Catchy headline aside, Safran Foer lays out all the bad eating meat does, beyond the mere murder of a living thing. He points out the environmental impact the industry has wrought on the planet as well as the racial and economic implications that go along with putting that steak or pork chop in your cart at the grocery store. This is something I think about all the time. As a meat eater who spent nearly a decade from my late teens into my twenties as a vegan and vegetarian, I made a very conscious decision as to how and what I’d consume when I decided to start eating meat again. I try to pay close attention to where my food comes from, seeking out and paying a little more money for beef and chicken that have a stamp declaring them “humanely raised” next to the nutritional information. It’s not something I bask in or boast about: I sometimes eat meat. That’s it. I don’t do it all the time, because there’s not much reason to: it’s unhealthy, expensive and, yes, unethical. My choice is a hypocritical one, I recognize that, but it’s mine, and I own it.

And while I won’t argue with Safran Foer looking for “a movement away from meat,” I will say that we’re a lifetime away from that sort of thing happening. Meat isn’t just part of America’s diet — it’s something nearly every culture on the planet shares. Safran Foer points out that such a movement isn’t elitist, but for years it has been painted as such, and that’s hard to wipe away from people’s minds. The angry, opinionated vegetarian is a trope unto itself, and, unfortunately, it’s not going away. Minds have been made up. More people will move away from meat, thanks in large part to better plant-based options, but a full-on movement will take more than an oped from a wealthy writer from the East Coast.

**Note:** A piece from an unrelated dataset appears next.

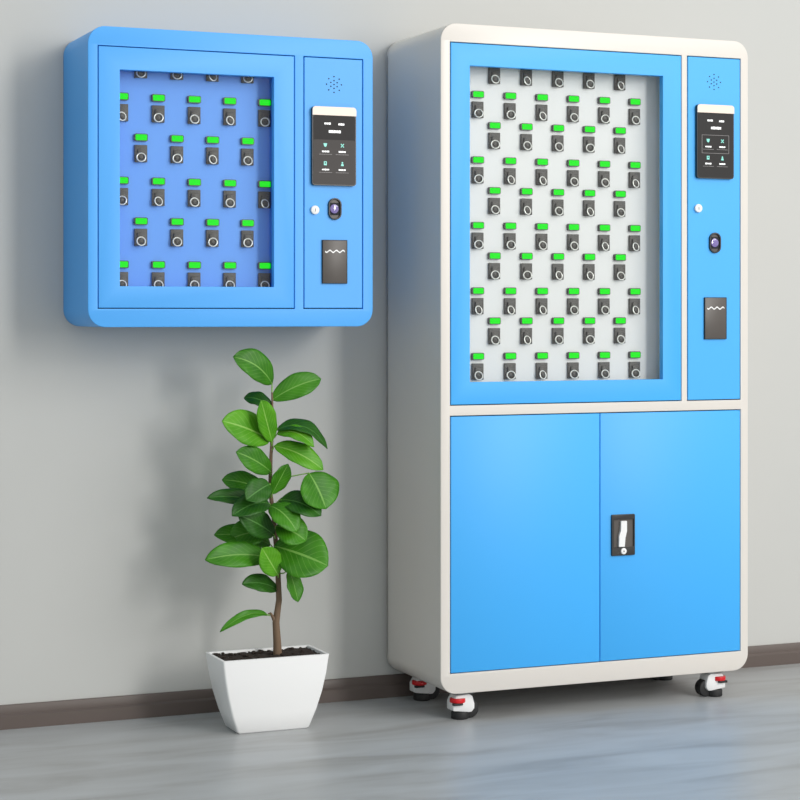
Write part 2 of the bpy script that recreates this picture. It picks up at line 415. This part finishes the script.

While I don’t disagree with a lot of what Safran Foer has to say — especially when it comes to how horrible factory farming is — his article ends up feeling like more finger wagging, and in an era where certain opinions can place you on one side or the other of the culture wars, I worry a very necessary conversation could be getting drowned out. That, yes, less meat is a great idea, but it’s also not just going to happen as a direct result of an uptick in plant-based burgers. Being smarter about meat — and educating people about the impact their choices have — could.

So how do we do that? Well, for one, we need to stop thinking of meat as a choice between chicken, pork and beef. We need to show there are other types of meat out there, from venison to boar, and maybe most importantly, that you don’t have to go to your grocery store to get it.

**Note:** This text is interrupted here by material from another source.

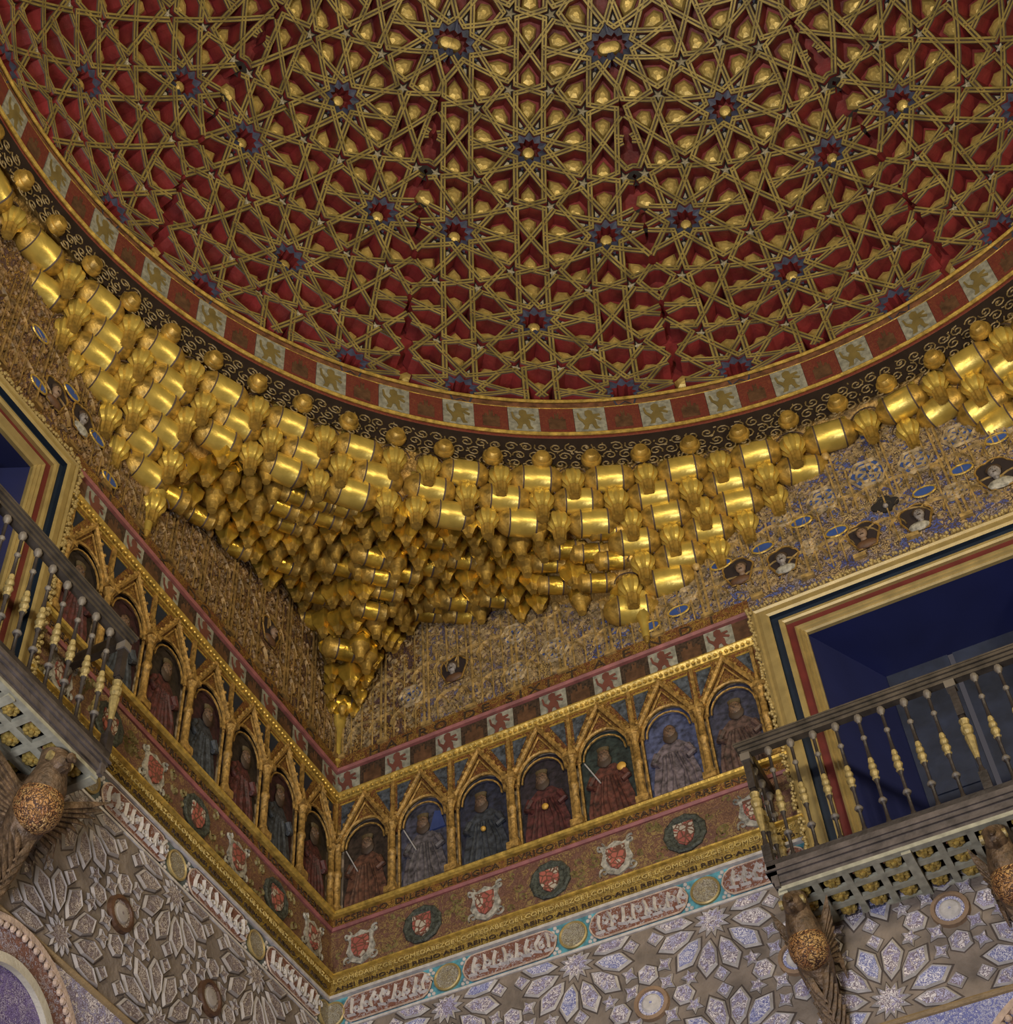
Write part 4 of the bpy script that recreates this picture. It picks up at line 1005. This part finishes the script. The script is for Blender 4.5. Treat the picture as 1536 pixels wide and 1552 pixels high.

As somebody who grew up fishing with plenty of family and friends who went on hunting trips during the weekend, I’ve had my fair share of freshly killed meat. And while I’m a huge fan of going to my local butcher who also runs their own small farm, and am willing to shell out more money for a cut of cow that was raised humanely and not pumped full of hormones, I recognize not everybody can do that. So why don’t we make hunting for your food more of a normal American activity again? Hunting has been in decline for some time, and while animal-rights activists might cheer that on, it’s actually a bad thing. Hunting licenses help pay for many of our important conservation efforts, and the dwindling numbers have left states searching for new ways to fund public lands and wildlife projects. But as one Washington Post article from this past February pointed out, some states are making more of an effort to get a new generation of people interested in hunting, including women, people of color and “the growing number of locavores — people who seek locally sourced food.”

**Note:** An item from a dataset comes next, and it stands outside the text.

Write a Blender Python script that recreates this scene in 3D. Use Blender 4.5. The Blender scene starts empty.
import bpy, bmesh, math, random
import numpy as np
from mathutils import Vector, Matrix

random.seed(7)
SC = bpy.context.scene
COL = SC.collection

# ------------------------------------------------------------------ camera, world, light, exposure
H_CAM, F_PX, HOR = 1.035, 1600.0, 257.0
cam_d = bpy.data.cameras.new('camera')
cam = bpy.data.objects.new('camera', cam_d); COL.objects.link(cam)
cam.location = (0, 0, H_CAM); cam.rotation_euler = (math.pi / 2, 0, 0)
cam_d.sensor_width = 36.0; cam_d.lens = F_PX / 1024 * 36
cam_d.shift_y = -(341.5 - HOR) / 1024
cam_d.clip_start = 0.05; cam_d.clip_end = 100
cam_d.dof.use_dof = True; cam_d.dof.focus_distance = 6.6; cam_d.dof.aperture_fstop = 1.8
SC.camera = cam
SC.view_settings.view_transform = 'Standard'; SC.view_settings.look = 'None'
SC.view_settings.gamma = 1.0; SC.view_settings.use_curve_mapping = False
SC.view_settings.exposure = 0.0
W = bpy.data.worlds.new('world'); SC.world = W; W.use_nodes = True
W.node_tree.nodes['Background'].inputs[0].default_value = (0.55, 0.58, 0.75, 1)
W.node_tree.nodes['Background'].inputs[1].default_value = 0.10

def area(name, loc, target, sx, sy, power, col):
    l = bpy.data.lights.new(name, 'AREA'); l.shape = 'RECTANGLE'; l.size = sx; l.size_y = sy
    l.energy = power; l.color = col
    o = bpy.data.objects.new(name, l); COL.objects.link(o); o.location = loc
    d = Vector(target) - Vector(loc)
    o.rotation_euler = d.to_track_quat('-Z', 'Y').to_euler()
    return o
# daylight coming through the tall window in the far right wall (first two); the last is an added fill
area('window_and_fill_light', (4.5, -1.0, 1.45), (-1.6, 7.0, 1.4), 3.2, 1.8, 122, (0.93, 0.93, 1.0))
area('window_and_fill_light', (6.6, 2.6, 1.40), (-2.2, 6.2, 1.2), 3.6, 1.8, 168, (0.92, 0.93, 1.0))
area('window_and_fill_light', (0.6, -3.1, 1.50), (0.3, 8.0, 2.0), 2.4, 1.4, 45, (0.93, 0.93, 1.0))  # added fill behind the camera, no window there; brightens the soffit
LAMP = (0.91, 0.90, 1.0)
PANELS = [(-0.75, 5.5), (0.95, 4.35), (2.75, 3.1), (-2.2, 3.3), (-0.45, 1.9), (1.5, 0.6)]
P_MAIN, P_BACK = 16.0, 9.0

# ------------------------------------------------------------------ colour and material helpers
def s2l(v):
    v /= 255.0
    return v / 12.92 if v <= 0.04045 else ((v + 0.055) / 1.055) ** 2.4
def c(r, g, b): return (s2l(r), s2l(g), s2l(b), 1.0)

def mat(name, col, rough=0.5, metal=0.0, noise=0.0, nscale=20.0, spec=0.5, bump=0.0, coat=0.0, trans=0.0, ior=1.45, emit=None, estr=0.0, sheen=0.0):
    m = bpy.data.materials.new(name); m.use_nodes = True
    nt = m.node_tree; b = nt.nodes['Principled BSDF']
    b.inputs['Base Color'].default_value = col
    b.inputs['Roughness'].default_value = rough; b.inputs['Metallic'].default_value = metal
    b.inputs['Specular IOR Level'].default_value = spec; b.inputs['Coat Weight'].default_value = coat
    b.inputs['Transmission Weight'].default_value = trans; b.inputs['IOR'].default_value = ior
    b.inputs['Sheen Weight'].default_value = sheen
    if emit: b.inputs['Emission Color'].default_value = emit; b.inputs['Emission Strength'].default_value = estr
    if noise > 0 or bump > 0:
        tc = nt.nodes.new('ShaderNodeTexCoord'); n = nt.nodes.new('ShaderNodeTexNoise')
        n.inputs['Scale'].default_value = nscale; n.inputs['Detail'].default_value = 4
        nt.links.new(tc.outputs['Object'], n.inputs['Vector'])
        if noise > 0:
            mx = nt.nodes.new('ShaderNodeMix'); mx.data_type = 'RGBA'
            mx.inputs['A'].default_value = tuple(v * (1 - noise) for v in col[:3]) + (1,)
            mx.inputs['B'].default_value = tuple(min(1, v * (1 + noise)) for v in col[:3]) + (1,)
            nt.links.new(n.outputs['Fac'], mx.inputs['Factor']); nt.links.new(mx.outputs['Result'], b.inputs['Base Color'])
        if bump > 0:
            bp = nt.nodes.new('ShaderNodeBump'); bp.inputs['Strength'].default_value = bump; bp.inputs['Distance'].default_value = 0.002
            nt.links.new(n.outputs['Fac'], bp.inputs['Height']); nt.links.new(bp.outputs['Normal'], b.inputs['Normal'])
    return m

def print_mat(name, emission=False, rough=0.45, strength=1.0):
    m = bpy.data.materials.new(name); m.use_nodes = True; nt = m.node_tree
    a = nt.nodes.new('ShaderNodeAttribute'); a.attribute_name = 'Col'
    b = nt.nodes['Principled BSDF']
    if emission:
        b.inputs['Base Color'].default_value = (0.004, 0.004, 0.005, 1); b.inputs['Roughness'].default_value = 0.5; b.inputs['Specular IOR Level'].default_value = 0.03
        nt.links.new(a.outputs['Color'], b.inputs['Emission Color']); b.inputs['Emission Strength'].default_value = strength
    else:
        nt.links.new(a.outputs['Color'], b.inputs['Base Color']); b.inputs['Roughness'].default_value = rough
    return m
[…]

That, to me, is the smartest avenue to having a different conversation about eating meat: change how we get it and where we get it from. Start teaching people about their options and empower them to make better choices; don’t just tell them they should. Sure, it’s not the perfect, meat-free utopia Safran Foer and other people that don’t eat meat are looking for, but some of the smartest people I’ve talked to and read on the subject of sustainable meat-eating habits tend to be hunters. Having more people who understand that could only help steer the conversation toward a broader cultural agreement as to where we get our meat from.

Of course, that’s just a start. I do think most people could stand to eat less meat in general. As somebody who used to go to restaurants about three days a week, my rule of thumb was to always go with the vegetarian option if one was offered. Any chef or establishment worth their salt can make a steak; it takes care and precision to make a great meat-free dish. And the rewards to the eater, in my experience, are often greater than any overrated burger.

That said, I’m still going to find myself craving that overrated burger every now and then, even though I can recreate the experience at home with something from Beyond Meat. And if I’m being completely honest, my favorite burger in New York City is, yes, a vegetarian one: I’d take Superiority Burger over Shake Shack or the $30 Black Label burger at Minetta Tavern any day.

There is a lot more work that goes into shifting the meat-geist, like getting people who can’t usually afford fresh produce better, more affordable choices. On a grander scale, we also need to demand legislation (and legislators) who support smaller, family-owned and independent farms, so people in our heartland can afford to grow crops beyond just wheat and corn. If we can keep bailing out big meat, why can’t we do the same with small veg?

I know I’m not going to convince many people by putting all this to paper. Like Safran Foer, I’m also a guy on the East Coast getting paid to write. But I know in my bones that this doesn’t have to be a partisan issue; people on the Right as well as the Left know there’s a lot wrong with the decisions we’re currently making. And I also know that it will take a united effort before we can all start making better ones.